The natural poetry of medieval Christianity is not only remarkable but in hindsight so much of continuing philosophical, cultural and theological value was lost sight of in tornado of Reformation and counter reformation in the sixteenth and seventeenth centuries.
We lost not only books, beauty and great art – we lost a way of thinking about the world, and ourselves and God that was remarkable and insightful of itself which was communicated in carols like this whose structural simplicity was a means of effectively communicating complicated ideas.
Flos de radice Jesse, est natus hodie.
Quem nobis jam adesse, laetamur unice.
Flos ille Jesus est.
Maria Virgo radix de qua flos ortus est.
Hunc Isaias florem, praesagus cecinit.
Ad ejus nos amorem, Nascentis allicit.
Flos virgam superat
coeli terraeque cives, Flos ille recreat.

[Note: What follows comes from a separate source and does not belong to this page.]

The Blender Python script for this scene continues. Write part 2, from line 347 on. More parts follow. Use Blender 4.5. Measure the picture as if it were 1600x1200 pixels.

Hic suo flos odore, fideles attrahit.
Divino mox amore, attractos imbuit.
O flos o gratia:
ad te suspiro, de te me satia.
translation : A flower from the root of Jesse is born today
And we rejoice particularly that He is now with us.
That flower is Jesus
The Virgin Mary is the root from which the flower comes forth.
Isaiah sang in prophecy of this flower.
He draws us to the love of Him that is born.
The flower is greater than the branch;
That flower renews all that dwell in heaven and on earth.
This flower draws the faithful with its perfume,
and having drawn them, fills them with God’s love.
O flower, o grace, I long for Thee; fulfill me of Thyself.